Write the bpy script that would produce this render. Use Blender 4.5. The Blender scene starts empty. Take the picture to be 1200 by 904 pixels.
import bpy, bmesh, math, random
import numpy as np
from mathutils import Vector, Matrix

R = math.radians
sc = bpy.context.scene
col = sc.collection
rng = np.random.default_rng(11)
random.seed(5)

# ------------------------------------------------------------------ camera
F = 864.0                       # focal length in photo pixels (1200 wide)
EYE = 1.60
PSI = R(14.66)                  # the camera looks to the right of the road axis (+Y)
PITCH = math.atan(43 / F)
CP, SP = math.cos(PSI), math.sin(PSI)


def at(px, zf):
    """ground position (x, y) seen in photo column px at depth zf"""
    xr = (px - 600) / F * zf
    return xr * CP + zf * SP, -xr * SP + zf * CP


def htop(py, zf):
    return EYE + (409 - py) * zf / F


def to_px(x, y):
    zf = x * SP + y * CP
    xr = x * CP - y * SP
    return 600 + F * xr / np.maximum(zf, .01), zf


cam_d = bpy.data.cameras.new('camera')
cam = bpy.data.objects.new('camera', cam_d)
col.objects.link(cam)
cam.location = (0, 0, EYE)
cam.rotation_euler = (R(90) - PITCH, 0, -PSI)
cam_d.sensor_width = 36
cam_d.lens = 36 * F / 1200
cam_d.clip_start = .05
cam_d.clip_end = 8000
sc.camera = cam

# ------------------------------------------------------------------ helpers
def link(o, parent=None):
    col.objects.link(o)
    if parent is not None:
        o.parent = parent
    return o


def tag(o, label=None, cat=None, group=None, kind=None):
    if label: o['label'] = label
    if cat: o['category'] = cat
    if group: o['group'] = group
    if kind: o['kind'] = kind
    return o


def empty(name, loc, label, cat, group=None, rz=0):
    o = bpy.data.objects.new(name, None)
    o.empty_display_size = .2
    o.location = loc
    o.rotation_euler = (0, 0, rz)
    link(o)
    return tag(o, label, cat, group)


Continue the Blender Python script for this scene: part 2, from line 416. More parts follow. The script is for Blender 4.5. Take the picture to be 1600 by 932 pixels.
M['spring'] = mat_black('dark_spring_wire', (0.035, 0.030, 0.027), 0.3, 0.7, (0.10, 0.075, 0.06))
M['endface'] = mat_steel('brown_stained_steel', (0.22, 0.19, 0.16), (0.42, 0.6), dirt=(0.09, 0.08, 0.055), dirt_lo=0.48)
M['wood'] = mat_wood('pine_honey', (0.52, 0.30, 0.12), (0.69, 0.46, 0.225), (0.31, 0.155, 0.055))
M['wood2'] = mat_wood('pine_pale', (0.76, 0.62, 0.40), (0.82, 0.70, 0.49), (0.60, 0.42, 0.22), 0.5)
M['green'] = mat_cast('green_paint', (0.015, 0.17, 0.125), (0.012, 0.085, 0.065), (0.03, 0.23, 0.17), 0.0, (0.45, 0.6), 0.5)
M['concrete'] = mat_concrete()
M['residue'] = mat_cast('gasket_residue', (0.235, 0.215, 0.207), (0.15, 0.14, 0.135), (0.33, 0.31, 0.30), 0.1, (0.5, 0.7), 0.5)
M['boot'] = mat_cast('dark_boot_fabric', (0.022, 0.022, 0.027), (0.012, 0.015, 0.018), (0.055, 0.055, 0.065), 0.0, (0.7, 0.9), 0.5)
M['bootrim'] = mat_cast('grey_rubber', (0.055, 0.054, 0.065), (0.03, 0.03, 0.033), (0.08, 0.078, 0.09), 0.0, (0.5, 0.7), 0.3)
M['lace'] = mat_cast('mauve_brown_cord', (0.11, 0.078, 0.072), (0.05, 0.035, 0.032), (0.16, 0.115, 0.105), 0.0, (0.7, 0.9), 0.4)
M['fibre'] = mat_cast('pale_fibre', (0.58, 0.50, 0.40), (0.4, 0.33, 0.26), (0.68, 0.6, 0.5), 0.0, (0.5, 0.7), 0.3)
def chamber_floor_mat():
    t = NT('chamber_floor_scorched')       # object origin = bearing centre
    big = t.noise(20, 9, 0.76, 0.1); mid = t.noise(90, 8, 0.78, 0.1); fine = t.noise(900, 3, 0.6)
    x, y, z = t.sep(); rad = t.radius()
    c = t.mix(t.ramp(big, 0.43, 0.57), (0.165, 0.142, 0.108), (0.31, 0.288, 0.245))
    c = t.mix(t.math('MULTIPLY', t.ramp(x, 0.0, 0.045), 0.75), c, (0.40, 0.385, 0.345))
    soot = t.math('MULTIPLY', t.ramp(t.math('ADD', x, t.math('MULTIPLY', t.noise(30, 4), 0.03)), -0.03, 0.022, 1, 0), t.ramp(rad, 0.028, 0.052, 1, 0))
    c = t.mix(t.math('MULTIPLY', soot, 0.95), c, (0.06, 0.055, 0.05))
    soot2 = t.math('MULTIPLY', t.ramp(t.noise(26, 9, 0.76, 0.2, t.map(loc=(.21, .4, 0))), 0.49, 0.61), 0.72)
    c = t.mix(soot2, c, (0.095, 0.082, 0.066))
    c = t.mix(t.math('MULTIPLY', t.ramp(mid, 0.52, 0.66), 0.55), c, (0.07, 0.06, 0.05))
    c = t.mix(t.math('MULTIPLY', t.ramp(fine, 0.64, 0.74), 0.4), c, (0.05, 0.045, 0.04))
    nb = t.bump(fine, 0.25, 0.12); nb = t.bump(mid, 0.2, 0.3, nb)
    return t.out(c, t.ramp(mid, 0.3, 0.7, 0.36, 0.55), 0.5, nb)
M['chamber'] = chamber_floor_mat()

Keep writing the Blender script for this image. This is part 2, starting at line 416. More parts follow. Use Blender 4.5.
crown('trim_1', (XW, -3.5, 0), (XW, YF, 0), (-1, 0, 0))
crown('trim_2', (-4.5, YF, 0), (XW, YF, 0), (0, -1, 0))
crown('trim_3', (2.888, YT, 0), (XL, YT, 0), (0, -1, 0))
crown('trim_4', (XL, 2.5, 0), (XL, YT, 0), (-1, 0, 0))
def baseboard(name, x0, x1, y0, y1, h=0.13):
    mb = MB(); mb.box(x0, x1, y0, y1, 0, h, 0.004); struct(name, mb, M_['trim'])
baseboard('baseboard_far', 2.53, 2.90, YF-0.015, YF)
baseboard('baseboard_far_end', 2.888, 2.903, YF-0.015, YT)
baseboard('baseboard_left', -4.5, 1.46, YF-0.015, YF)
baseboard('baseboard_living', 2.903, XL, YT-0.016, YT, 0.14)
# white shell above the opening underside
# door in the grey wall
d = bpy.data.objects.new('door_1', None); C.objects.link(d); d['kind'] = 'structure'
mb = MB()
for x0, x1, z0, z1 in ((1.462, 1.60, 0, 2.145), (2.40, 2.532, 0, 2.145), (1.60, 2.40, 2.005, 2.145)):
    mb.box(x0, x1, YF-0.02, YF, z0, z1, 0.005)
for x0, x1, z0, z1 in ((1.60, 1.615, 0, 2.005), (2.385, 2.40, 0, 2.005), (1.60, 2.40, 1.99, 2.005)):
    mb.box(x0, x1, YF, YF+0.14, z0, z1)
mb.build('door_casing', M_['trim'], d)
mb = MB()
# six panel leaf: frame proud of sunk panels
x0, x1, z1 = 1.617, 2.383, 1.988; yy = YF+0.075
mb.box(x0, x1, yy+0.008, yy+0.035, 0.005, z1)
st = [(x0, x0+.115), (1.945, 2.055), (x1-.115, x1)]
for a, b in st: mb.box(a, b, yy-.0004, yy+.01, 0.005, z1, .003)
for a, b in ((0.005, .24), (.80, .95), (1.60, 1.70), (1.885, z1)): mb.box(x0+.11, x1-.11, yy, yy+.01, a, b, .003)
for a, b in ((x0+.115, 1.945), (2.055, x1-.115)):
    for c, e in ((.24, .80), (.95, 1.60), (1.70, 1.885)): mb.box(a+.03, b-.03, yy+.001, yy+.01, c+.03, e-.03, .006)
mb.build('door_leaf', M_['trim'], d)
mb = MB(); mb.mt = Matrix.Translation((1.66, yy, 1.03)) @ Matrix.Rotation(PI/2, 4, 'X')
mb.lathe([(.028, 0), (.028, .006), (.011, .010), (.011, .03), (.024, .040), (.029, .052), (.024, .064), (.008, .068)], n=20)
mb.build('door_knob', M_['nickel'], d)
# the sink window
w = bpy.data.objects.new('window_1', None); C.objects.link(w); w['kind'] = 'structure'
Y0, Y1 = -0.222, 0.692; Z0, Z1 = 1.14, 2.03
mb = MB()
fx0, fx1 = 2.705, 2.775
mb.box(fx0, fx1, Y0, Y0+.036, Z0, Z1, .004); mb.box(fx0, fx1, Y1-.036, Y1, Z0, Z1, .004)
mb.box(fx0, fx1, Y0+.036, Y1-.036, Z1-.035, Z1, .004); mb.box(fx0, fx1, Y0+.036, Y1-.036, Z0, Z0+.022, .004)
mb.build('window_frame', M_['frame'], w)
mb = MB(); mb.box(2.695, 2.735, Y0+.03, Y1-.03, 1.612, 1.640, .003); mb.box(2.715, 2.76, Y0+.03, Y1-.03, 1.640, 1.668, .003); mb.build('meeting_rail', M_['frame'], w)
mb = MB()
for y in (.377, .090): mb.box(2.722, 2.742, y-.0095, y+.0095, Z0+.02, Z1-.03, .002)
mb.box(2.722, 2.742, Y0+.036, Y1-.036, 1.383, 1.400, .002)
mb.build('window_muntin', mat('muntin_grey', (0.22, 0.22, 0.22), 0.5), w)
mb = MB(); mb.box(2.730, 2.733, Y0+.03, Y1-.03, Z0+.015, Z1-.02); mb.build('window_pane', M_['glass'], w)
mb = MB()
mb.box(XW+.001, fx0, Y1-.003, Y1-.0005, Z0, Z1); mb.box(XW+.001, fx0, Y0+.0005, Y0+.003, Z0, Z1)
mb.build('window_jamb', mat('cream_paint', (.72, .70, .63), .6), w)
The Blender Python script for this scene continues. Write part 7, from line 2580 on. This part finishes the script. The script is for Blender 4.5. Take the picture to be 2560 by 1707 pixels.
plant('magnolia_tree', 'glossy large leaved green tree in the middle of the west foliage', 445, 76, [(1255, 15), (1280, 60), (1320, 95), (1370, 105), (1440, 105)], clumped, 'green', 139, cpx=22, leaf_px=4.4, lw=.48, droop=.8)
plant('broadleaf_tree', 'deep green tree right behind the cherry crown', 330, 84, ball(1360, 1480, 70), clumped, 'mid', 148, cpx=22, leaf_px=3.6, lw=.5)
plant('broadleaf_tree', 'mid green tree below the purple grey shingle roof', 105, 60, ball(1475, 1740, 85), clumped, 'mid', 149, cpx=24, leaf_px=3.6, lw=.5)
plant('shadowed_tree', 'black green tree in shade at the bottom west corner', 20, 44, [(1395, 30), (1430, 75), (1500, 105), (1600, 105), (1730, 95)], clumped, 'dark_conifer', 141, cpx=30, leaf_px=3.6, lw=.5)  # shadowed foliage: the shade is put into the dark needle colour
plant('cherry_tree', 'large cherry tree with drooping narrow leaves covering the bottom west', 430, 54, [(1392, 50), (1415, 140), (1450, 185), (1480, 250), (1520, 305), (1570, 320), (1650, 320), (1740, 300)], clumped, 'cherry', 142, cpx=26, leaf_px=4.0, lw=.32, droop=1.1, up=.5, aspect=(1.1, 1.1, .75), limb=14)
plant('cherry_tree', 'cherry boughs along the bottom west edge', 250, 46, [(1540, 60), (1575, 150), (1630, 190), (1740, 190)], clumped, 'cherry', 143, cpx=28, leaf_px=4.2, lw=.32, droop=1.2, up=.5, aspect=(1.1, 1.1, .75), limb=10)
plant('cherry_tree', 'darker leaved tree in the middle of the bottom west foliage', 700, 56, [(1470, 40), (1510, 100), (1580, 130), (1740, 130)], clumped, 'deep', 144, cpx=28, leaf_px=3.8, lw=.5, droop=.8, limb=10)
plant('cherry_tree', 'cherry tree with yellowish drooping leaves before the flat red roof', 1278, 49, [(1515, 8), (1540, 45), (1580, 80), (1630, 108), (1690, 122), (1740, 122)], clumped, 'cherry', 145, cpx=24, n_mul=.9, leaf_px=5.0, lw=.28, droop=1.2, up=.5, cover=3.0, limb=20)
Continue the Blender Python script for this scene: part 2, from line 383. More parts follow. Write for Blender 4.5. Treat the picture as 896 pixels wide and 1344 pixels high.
■ ■ ■ ■ ■ ■ ■
> [PROBLEM REQUIREMENTS] Can you write out the lines above, from the first one through the one containing "sc.camera = cam", exactly as they appear and nothing more?

> [THE RESULT]
Write the bpy script that would produce this render. Use Blender 4.5. The Blender scene starts empty. Take the picture to be 1200 by 904 pixels.
import bpy, bmesh, math, random
import numpy as np
from mathutils import Vector, Matrix

R = math.radians
sc = bpy.context.scene
col = sc.collection
rng = np.random.default_rng(11)
random.seed(5)

# ------------------------------------------------------------------ camera
F = 864.0                       # focal length in photo pixels (1200 wide)
EYE = 1.60
PSI = R(14.66)                  # the camera looks to the right of the road axis (+Y)
PITCH = math.atan(43 / F)
CP, SP = math.cos(PSI), math.sin(PSI)


def at(px, zf):
    """ground position (x, y) seen in photo column px at depth zf"""
    xr = (px - 600) / F * zf
    return xr * CP + zf * SP, -xr * SP + zf * CP


def htop(py, zf):
    return EYE + (409 - py) * zf / F


def to_px(x, y):
    zf = x * SP + y * CP
    xr = x * CP - y * SP
    return 600 + F * xr / np.maximum(zf, .01), zf


cam_d = bpy.data.cameras.new('camera')
cam = bpy.data.objects.new('camera', cam_d)
col.objects.link(cam)
cam.location = (0, 0, EYE)
cam.rotation_euler = (R(90) - PITCH, 0, -PSI)
cam_d.sensor_width = 36
cam_d.lens = 36 * F / 1200
cam_d.clip_start = .05
cam_d.clip_end = 8000
sc.camera = cam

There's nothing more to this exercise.